Task description:
Your task is to copy the listing exactly. Drop any pictures from the copy.

--------------------

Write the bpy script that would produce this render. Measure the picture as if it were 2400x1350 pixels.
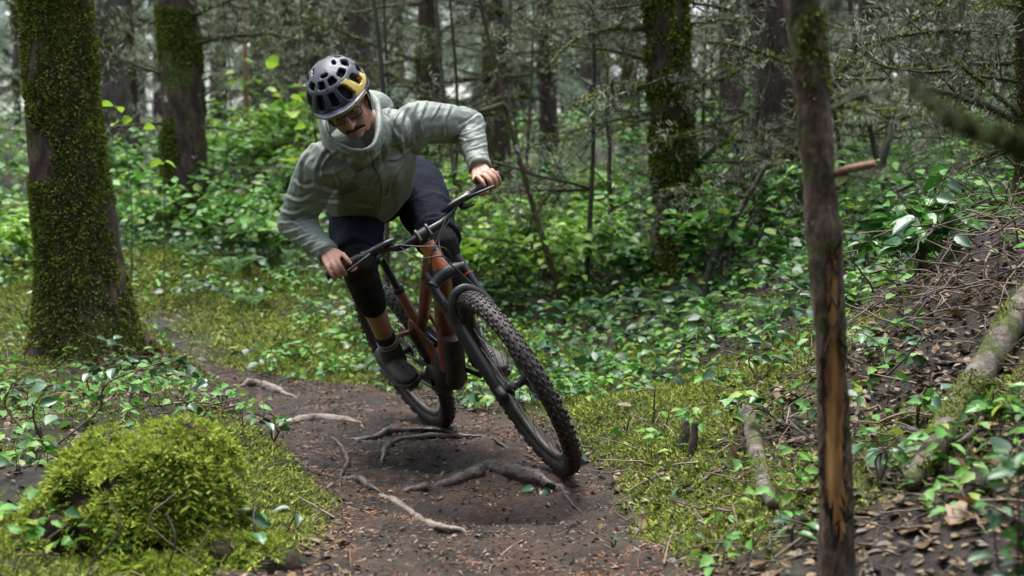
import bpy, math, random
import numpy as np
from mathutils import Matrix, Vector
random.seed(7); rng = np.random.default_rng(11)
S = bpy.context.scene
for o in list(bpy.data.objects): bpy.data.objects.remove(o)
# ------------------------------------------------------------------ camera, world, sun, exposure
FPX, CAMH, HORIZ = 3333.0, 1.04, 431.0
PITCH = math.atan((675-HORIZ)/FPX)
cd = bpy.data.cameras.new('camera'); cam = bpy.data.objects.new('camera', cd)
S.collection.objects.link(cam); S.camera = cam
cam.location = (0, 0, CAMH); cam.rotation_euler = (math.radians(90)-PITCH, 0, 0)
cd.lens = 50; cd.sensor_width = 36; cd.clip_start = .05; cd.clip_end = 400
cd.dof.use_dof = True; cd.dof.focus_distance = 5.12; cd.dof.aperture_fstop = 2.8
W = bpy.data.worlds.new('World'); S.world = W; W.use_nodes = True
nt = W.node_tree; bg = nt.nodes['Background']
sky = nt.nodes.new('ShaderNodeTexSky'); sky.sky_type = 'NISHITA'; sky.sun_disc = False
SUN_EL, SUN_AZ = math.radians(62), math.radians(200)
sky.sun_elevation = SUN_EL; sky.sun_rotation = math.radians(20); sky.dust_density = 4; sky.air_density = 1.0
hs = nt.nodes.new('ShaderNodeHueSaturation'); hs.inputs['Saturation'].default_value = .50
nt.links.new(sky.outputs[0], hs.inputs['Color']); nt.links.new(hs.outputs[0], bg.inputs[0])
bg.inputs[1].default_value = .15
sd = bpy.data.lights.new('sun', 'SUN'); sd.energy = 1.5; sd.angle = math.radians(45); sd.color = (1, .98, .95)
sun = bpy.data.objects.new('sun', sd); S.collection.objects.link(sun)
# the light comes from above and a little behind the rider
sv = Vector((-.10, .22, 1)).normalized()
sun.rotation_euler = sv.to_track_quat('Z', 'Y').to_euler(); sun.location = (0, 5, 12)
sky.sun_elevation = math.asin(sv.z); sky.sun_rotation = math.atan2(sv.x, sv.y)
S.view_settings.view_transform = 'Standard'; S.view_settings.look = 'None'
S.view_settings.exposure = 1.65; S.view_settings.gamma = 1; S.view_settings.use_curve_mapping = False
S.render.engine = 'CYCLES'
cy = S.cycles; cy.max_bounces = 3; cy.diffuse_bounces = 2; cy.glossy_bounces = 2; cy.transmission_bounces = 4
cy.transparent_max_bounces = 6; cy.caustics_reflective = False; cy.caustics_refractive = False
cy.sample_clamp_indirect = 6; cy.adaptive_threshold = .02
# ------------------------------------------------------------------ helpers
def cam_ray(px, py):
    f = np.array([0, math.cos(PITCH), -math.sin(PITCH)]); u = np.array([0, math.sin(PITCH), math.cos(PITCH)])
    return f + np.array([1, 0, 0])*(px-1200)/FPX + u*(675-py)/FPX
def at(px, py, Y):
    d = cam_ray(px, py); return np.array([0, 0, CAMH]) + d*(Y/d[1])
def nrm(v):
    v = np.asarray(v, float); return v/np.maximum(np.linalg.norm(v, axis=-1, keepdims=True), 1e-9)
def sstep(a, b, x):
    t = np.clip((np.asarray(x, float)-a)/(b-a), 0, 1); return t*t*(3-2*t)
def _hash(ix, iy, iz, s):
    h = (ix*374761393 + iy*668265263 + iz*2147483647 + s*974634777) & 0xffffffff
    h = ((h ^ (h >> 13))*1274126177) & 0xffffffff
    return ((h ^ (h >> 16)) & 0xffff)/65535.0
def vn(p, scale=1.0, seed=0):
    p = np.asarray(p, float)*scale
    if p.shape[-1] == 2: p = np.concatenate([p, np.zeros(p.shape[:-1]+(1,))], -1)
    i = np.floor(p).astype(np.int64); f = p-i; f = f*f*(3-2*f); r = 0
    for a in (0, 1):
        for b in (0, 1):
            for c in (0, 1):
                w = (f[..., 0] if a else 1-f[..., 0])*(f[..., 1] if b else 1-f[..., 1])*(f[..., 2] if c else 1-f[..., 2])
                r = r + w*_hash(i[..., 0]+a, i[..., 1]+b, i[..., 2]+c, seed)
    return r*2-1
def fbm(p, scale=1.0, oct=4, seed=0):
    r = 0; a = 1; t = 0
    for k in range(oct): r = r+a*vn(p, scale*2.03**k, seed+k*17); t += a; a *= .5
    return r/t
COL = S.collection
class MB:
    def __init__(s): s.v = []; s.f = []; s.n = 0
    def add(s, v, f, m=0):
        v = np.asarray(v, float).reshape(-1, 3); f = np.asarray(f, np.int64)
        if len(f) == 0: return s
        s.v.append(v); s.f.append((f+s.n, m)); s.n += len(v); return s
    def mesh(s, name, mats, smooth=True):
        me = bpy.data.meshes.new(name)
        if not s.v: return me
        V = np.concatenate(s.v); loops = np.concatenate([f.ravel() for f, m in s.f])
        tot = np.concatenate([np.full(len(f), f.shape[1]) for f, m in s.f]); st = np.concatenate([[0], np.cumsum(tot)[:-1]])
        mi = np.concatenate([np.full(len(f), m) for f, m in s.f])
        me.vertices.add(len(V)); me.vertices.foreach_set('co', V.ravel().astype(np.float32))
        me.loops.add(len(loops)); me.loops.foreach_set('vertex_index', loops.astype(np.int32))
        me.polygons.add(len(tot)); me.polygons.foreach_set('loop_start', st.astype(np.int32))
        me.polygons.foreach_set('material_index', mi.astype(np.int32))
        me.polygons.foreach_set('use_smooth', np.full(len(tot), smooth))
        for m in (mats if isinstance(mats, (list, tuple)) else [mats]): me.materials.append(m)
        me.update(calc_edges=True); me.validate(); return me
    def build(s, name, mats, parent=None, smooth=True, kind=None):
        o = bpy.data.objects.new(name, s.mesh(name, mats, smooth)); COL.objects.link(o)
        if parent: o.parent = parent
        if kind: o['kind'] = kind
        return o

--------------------

Solution to this problem:
Write the bpy script that would produce this render. Measure the picture as if it were 2400x1350 pixels.
import bpy, math, random
import numpy as np
from mathutils import Matrix, Vector
random.seed(7); rng = np.random.default_rng(11)
S = bpy.context.scene
for o in list(bpy.data.objects): bpy.data.objects.remove(o)
# ------------------------------------------------------------------ camera, world, sun, exposure
FPX, CAMH, HORIZ = 3333.0, 1.04, 431.0
PITCH = math.atan((675-HORIZ)/FPX)
cd = bpy.data.cameras.new('camera'); cam = bpy.data.objects.new('camera', cd)
S.collection.objects.link(cam); S.camera = cam
cam.location = (0, 0, CAMH); cam.rotation_euler = (math.radians(90)-PITCH, 0, 0)
cd.lens = 50; cd.sensor_width = 36; cd.clip_start = .05; cd.clip_end = 400
cd.dof.use_dof = True; cd.dof.focus_distance = 5.12; cd.dof.aperture_fstop = 2.8
W = bpy.data.worlds.new('World'); S.world = W; W.use_nodes = True
nt = W.node_tree; bg = nt.nodes['Background']
sky = nt.nodes.new('ShaderNodeTexSky'); sky.sky_type = 'NISHITA'; sky.sun_disc = False
SUN_EL, SUN_AZ = math.radians(62), math.radians(200)
sky.sun_elevation = SUN_EL; sky.sun_rotation = math.radians(20); sky.dust_density = 4; sky.air_density = 1.0
hs = nt.nodes.new('ShaderNodeHueSaturation'); hs.inputs['Saturation'].default_value = .50
nt.links.new(sky.outputs[0], hs.inputs['Color']); nt.links.new(hs.outputs[0], bg.inputs[0])
bg.inputs[1].default_value = .15
sd = bpy.data.lights.new('sun', 'SUN'); sd.energy = 1.5; sd.angle = math.radians(45); sd.color = (1, .98, .95)
sun = bpy.data.objects.new('sun', sd); S.collection.objects.link(sun)
# the light comes from above and a little behind the rider
sv = Vector((-.10, .22, 1)).normalized()
sun.rotation_euler = sv.to_track_quat('Z', 'Y').to_euler(); sun.location = (0, 5, 12)
sky.sun_elevation = math.asin(sv.z); sky.sun_rotation = math.atan2(sv.x, sv.y)
S.view_settings.view_transform = 'Standard'; S.view_settings.look = 'None'
S.view_settings.exposure = 1.65; S.view_settings.gamma = 1; S.view_settings.use_curve_mapping = False
S.render.engine = 'CYCLES'
cy = S.cycles; cy.max_bounces = 3; cy.diffuse_bounces = 2; cy.glossy_bounces = 2; cy.transmission_bounces = 4
cy.transparent_max_bounces = 6; cy.caustics_reflective = False; cy.caustics_refractive = False
cy.sample_clamp_indirect = 6; cy.adaptive_threshold = .02
# ------------------------------------------------------------------ helpers
def cam_ray(px, py):
    f = np.array([0, math.cos(PITCH), -math.sin(PITCH)]); u = np.array([0, math.sin(PITCH), math.cos(PITCH)])
    return f + np.array([1, 0, 0])*(px-1200)/FPX + u*(675-py)/FPX
def at(px, py, Y):
    d = cam_ray(px, py); return np.array([0, 0, CAMH]) + d*(Y/d[1])
def nrm(v):
    v = np.asarray(v, float); return v/np.maximum(np.linalg.norm(v, axis=-1, keepdims=True), 1e-9)
def sstep(a, b, x):
    t = np.clip((np.asarray(x, float)-a)/(b-a), 0, 1); return t*t*(3-2*t)
def _hash(ix, iy, iz, s):
    h = (ix*374761393 + iy*668265263 + iz*2147483647 + s*974634777) & 0xffffffff
    h = ((h ^ (h >> 13))*1274126177) & 0xffffffff
    return ((h ^ (h >> 16)) & 0xffff)/65535.0
def vn(p, scale=1.0, seed=0):
    p = np.asarray(p, float)*scale
    if p.shape[-1] == 2: p = np.concatenate([p, np.zeros(p.shape[:-1]+(1,))], -1)
    i = np.floor(p).astype(np.int64); f = p-i; f = f*f*(3-2*f); r = 0
    for a in (0, 1):
        for b in (0, 1):
            for c in (0, 1):
                w = (f[..., 0] if a else 1-f[..., 0])*(f[..., 1] if b else 1-f[..., 1])*(f[..., 2] if c else 1-f[..., 2])
                r = r + w*_hash(i[..., 0]+a, i[..., 1]+b, i[..., 2]+c, seed)
    return r*2-1
def fbm(p, scale=1.0, oct=4, seed=0):
    r = 0; a = 1; t = 0
    for k in range(oct): r = r+a*vn(p, scale*2.03**k, seed+k*17); t += a; a *= .5
    return r/t
COL = S.collection
class MB:
    def __init__(s): s.v = []; s.f = []; s.n = 0
    def add(s, v, f, m=0):
        v = np.asarray(v, float).reshape(-1, 3); f = np.asarray(f, np.int64)
        if len(f) == 0: return s
        s.v.append(v); s.f.append((f+s.n, m)); s.n += len(v); return s
    def mesh(s, name, mats, smooth=True):
        me = bpy.data.meshes.new(name)
        if not s.v: return me
        V = np.concatenate(s.v); loops = np.concatenate([f.ravel() for f, m in s.f])
        tot = np.concatenate([np.full(len(f), f.shape[1]) for f, m in s.f]); st = np.concatenate([[0], np.cumsum(tot)[:-1]])
        mi = np.concatenate([np.full(len(f), m) for f, m in s.f])
        me.vertices.add(len(V)); me.vertices.foreach_set('co', V.ravel().astype(np.float32))
        me.loops.add(len(loops)); me.loops.foreach_set('vertex_index', loops.astype(np.int32))
        me.polygons.add(len(tot)); me.polygons.foreach_set('loop_start', st.astype(np.int32))
        me.polygons.foreach_set('material_index', mi.astype(np.int32))
        me.polygons.foreach_set('use_smooth', np.full(len(tot), smooth))
        for m in (mats if isinstance(mats, (list, tuple)) else [mats]): me.materials.append(m)
        me.update(calc_edges=True); me.validate(); return me
    def build(s, name, mats, parent=None, smooth=True, kind=None):
        o = bpy.data.objects.new(name, s.mesh(name, mats, smooth)); COL.objects.link(o)
        if parent: o.parent = parent
        if kind: o['kind'] = kind
        return o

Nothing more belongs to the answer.